Pick out every line in the data below that holds "follow".

[Source records]
>> START

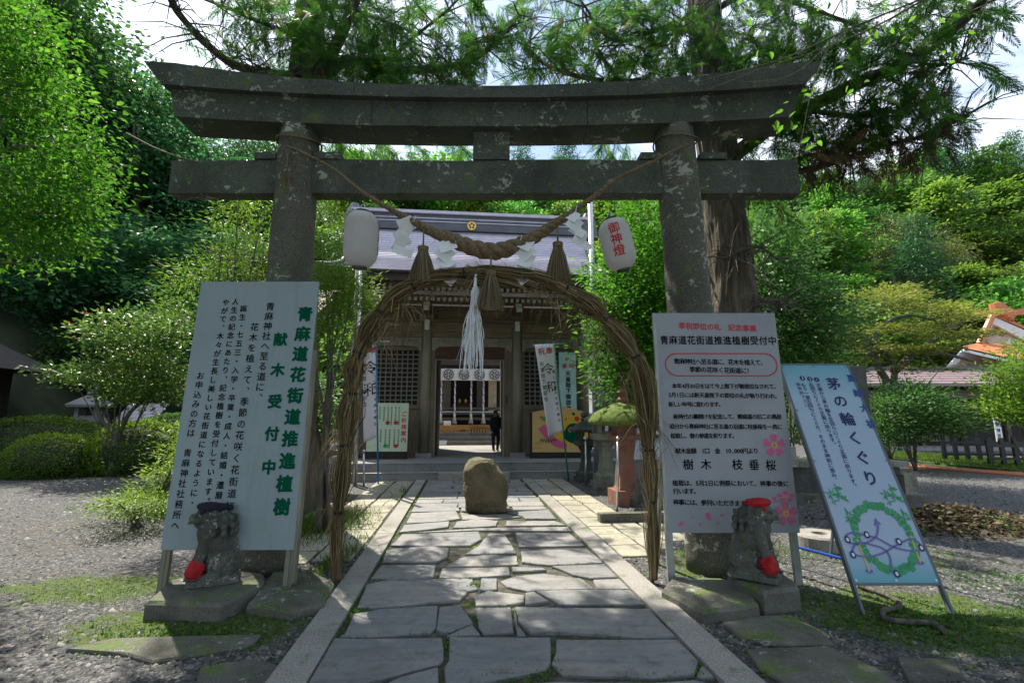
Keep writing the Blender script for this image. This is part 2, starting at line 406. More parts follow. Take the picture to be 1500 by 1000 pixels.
M_rock = stone('brown_boulder', (.075, .062, .034), (.18, .145, .085), 3.5, moss=.7, bump=.9, speck=.25, stain=.5, mossc=(.07, .09, .02), dark=(.045, .045, .025))
M_slab = stone('mossy_grey_stone', (.075, .072, .060), (.17, .162, .138), 2.2, lichen=.3, moss=.5, bump=.9, speck=.35, stain=.5)
M_statue = stone('carved_grey_stone', (.050, .053, .046), (.15, .15, .13), 4.0, lichen=.5, moss=.3, bump=.7, speck=.4, stain=.5)
M_plat = stone('platform_concrete', (.17, .175, .18), (.27, .27, .275), 1.0, bump=.25, speck=.25, stain=.4, dark=(.08, .09, .08))
M_red = stone('reddish_stone', (.20, .085, .06), (.30, .14, .10), 2.5, bump=.6, speck=.3, stain=.4, moss=.2)
M_lan = stone('lantern_stone', (.16, .165, .13), (.30, .30, .25), 3, lichen=.5, moss=.5, bump=.6)
M_darkstone = stone('dark_monument_stone', (.05, .055, .055), (.10, .105, .10), 2, moss=.2, bump=.4)
M_bark = None
def bark(name, c1, c2, c3):
    m = MT(name); n = m.noise(3.0, 8, .65, m.map((5, 5, .55)), .6); c = m.ramp(n, (.30, c1), (.5, c2), (.72, c3))
    c = m.mix(m.ramp(m.noise(1.2, 5), (.55, 0), (.75, .5)), c, (.09, .10, .05)); m.color(c).rough(.92); m.bump(n, 1.0, .06); return m.m
M_bark = bark('cedar_bark', (.032, .025, .017), (.105, .086, .060), (.215, .185, .14))
M_barkgrey = bark('smooth_grey_bark', (.05, .045, .038), (.12, .11, .09), (.22, .20, .17))
M_moss = flat('thick_moss', (.10, .15, .02), .95, .5, 14, .8)

GR = lambda *a: a
M_lf_bright = leafmat('bright_green_leaf', [(0, (.018, .075, .006)), (.5, (.055, .175, .012)), (1, (.135, .30, .028))], trans=.55, rough=.6, spec=.2)
M_lf_mid = leafmat('mid_green_leaf', [(0, (.024, .075, .016)), (.5, (.05, .13, .026)), (1, (.11, .22, .045))], trans=.48)
M_lf_dark = leafmat('dark_green_leaf', [(0, (.018, .075, .030)), (.5, (.042, .145, .045)), (1, (.10, .25, .065))], trans=.5)
M_lf_cedar = leafmat('cedar_needles', [(0, (.025, .085, .014)), (.6, (.055, .16, .020)), (.95, (.12, .25, .03)), (1, (.14, .10, .03))], trans=.55, spec=.3)
M_lf_cedbrown = leafmat('withered_cedar_needles', [(0, (.03, .045, .018)), (.4, (.07, .06, .03)), (1, (.17, .085, .045))], trans=.3)
M_lf_yel = leafmat('yellow_green_leaf', [(0, (.05, .12, .012)), (.5, (.11, .22, .018)), (.92, (.20, .30, .03)), (1, (.30, .17, .03))], trans=.5)
M_lf_pine = leafmat('olive_yellow_leaf', [(0, (.06, .085, .012)), (.5, (.13, .165, .025)), (.9, (.24, .25, .045)), (1, (.28, .17, .05))], trans=.45)
M_lf_cam = leafmat('glossy_camellia_leaf', [(0, (.04, .10, .02)), (.6, (.10, .19, .03)), (.93, (.18, .26, .05)), (.97, (.4, .08, .02)), (1, (.5, .12, .02))], trans=.35, rough=.38, spec=.4)
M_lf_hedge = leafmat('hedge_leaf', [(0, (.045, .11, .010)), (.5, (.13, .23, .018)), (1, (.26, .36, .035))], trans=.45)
M_lf_hill = leafmat('hillside_leaf', [(0, (.03, .09, .014)), (.5, (.085, .19, .022)), (1, (.20, .32, .045))], trans=.55, objvar=1.0)
M_lf_hillcon = leafmat('hillside_conifer_leaf', [(0, (.016, .06, .02)), (.5, (.035, .11, .032)), (1, (.07, .17, .045))], trans=.4, objvar=.6)
M_lf_bamboo = leafmat('hillside_bamboo_leaf', [(0, (.07, .12, .025)), (.5, (.15, .20, .05)), (1, (.25, .27, .10))], trans=.45, objvar=.5)
M_grass = leafmat('grass_blade', [(0, (.03, .075, .008)), (.5, (.07, .14, .015)), (1, (.17, .22, .04))], trans=.4)
M_weed = leafmat('weed_leaf', [(0, (.03, .10, .012)), (1, (.10, .22, .03))], trans=.4)
M_litter = leafmat('dead_leaf', [(0, (.035, .025, .016)), (.45, (.095, .065, .04)), (.8, (.22, .16, .10)), (.86, (.09, .15, .03)), (1, (.14, .20, .04))], trans=.15, rough=.7)

# ------------------------------------------------------------------ ground and hills
mb = MB(); n = 36
ring_r = [0, 4, 10, 20, 40, 90, 200, 500]
vs = [(0, 0, 0)]; fs = []
for r in ring_r[1:]:
    for k in range(n): vs.append((cos(2*pi*k/n)*r, sin(2*pi*k/n)*r, 0))
for k in range(n): fs.append((0, 1+k, 1+(k+1) % n))
for i in range(len(ring_r)-2):
    for k in range(n):
        l = (k+1) % n; fs.append((1+i*n+k, 1+(i+1)*n+k, 1+(i+1)*n+l, 1+i*n+l))
mb.add(vs, fs); mb.build('ground', M_gravel, kind='structure')

def hill_z(x, y):
    h = 31*S((y-33)/40)
    left = 21*S((-x-15-.15*max(0, y-20))/17)*S((y+8)/12)
    rb = 24*S((x-48)/30)*S((y+5)/20)
    z = max(h, left, rb)
    return z*(1+.10*noise.noise(Vector((x*.05, y*.05, 0)))) + (.8*noise.noise(Vector((x*.15, y*.15, 3))) if z > .5 else 0) - .25
mb = MB(); xs = [x*3.0 for x in range(-36, 50)]; ys = [y*3.0 for y in range(-4, 46)]
vs = [(x, y, hill_z(x, y)) for y in ys for x in xs]; nx = len(xs)
fs = [(j*nx+i, j*nx+i+1, (j+1)*nx+i+1, (j+1)*nx+i) for j in range(len(ys)-1) for i in range(nx-1) if max(vs[j*nx+i][2], vs[j*nx+i+1][2], vs[(j+1)*nx+i][2], vs[(j+1)*nx+i+1][2]) > 0]
mb.add(vs, fs); mb.build('hills', M_hill, smooth=True, kind='structure')

# ------------------------------------------------------------------ the stone path
path = empty('path', W(0, 0, 0), YAW, kind='structure')
KL0, KL1, KR0, KR1 = -1.22, -.965, 1.69, 1.95; PV1 = 13.88; PV0 = -2.0
ZB = .006
mb = MB().box(KL1, KR0, PV0, PV1, -.05, ZB); mb.build('joint_bed', M_bed, path)
ST = [
 [(483,935),(648,934),(650,966),(642,972),(560,992),(500,1012),(430,1012)],
 [(641,976),(584,991),(545,1010),(500,1045),(643,1045)],
 [(658,932),(805,932),(808,945),(806,970),(798,980),(745,990),(700,997),(652,1000),(650,976),(657,965)],
 [(816,935),(1000,935),(1034,965),(1016,984),(958,989),(824,985),(810,970)],
 [(1038,970),(1056,988),(1030,990),(1022,986)],
 [(700,1006),(820,996),(950,998),(1020,994),(1066,1006),(1120,1060),(690,1060)],
 [(505,926),(519,897),(560,890),(641,885),(639,917),(627,925),(522,932),(498,930)],
 [(644,888),(673,885),(694,911),(656,925),(640,921)],
 [(697,889),(747,888),(753,923),(709,926),(701,918)],
 [(692,914),(701,928),(655,931)],
 [(752,890),(755,887),(758,914),(770,928),(757,929)],
 [(755,888),(800,889),(951,891),(970,903),(998,932),(936,932),(838,924),(778,925),(761,909)],
 [(523,889),(538,855),(560,850),(598,850),(684,866),(672,878),(628,880),(580,886)],
 [(695,873),(714,865),(768,871),(766,881),(740,886),(698,886)],
 [(771,868),(782,866),(804,879),(769,884)],
 [(786,865),(860,863),(932,864),(952,884),(818,885),(808,876)],
 [(543,846),(559,827),(638,826),(635,844),(590,848)],
 [(543,849),(636,846),(690,846),(700,861),(684,864),(600,850),(560,853)],
 [(560,823),(567,805),(600,801),(634,799),(658,802),(654,815),(640,822)],
 [(643,845),(648,831),(745,829),(747,841),(689,844)],
 [(652,829),(674,816),(711,811),(757,813),(759,826)],
 [(750,829),(796,831),(800,834),(751,836)],
 [(706,846),(728,846),(728,862),(715,863),(703,862)],
 [(733,850),(753,843),(796,839),(851,846),(870,861),(775,864),(743,858)],
 [(869,849),(914,847),(924,862),(876,862)],
 [(809,828),(890,825),(907,844),(866,845),(840,840)],
 [(765,822),(763,806),(860,802),(885,823),(806,826)],
 [(716,781),(739,780),(751,799),(755,809),(682,810),(700,799)],
 [(573,798),(589,782),(701,778),(705,789),(689,798),(640,799)],
 [(755,779),(834,780),(857,798),(760,800)],
 [(585,779),(592,768),(658,763),(656,771),(625,775)],
 [(664,772),(669,763),(702,759),(730,762),(726,769),(697,771)],
 [(741,769),(742,762),(813,762),(829,768)],
 [(592,780),(700,773),(832,771),(838,777),(700,776)],
 [(595,766),(603,751),(668,748),(674,759),(647,763)],
 [(674,749),(686,753),(740,752),(764,756),(728,759),(678,760)],
 [(744,750),(804,746),(814,759),(770,759),(765,755)],
]
SH = Vector((0, 0))
def stone_poly(poly, seed, shrink=.006):
    """roughened outline: subdivided, jittered"""
    out_ = []; n_ = len(poly); c = sum((Vector(p[:2]) for p in poly), Vector((0, 0)))/n_
    for i in range(n_):
        a = Vector(poly[i][:2]); b = Vector(poly[(i+1) % n_][:2]); L = (b-a).length; k = max(1, min(4, int(L/.16)))
        for j in range(k):
            p = a.lerp(b, j/k); d = (c-p).normalized()*shrink
            if j == 0: d *= 2.2
            w = .012; p = p+d+Vector((noise.noise(Vector((p.x*6, p.y*6, seed)))*w, noise.noise(Vector((p.x*6, p.y*6, seed+9)))*w))
            out_.append((p.x, p.y))
    return out_
rr = random.Random(3)
polys = []
for s_ in ST:
    polys.append([tuple(GU(x, y, .035).xy) for x, y in s_])
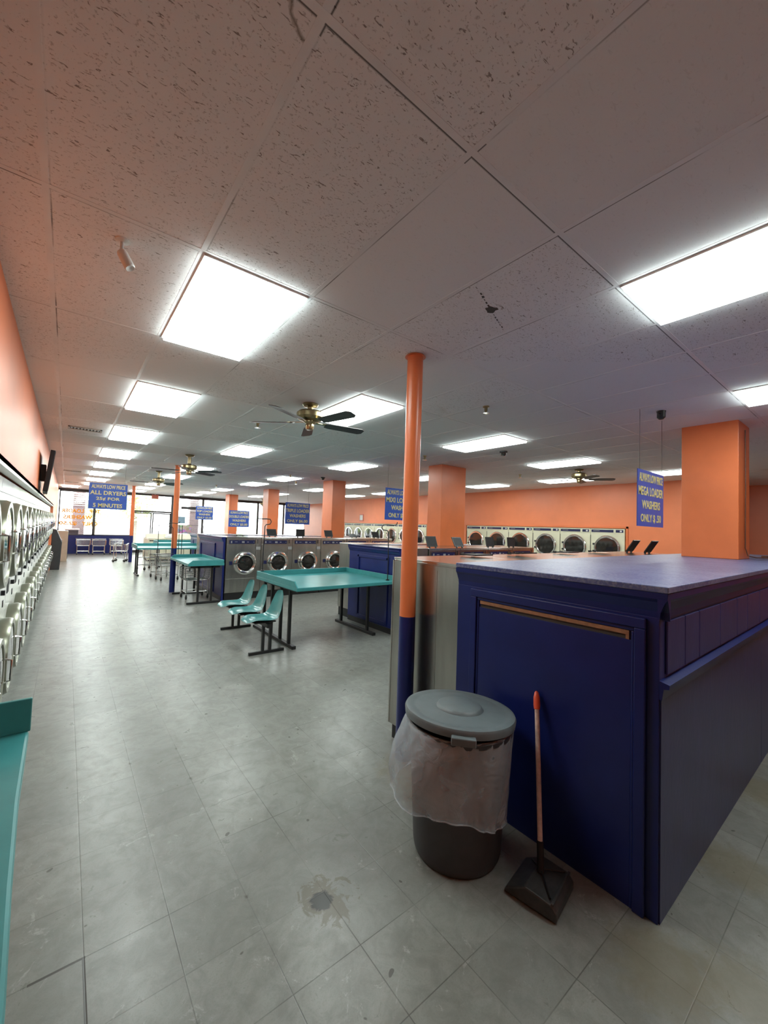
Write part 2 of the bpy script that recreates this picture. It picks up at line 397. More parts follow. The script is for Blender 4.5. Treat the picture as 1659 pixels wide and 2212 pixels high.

>> END

» Answer to the problem:
Keep writing the Blender script for this image. This is part 2, starting at line 406. More parts follow. Take the picture to be 1500 by 1000 pixels.
Write part 2 of the bpy script that recreates this picture. It picks up at line 397. More parts follow. The script is for Blender 4.5. Treat the picture as 1659 pixels wide and 2212 pixels high.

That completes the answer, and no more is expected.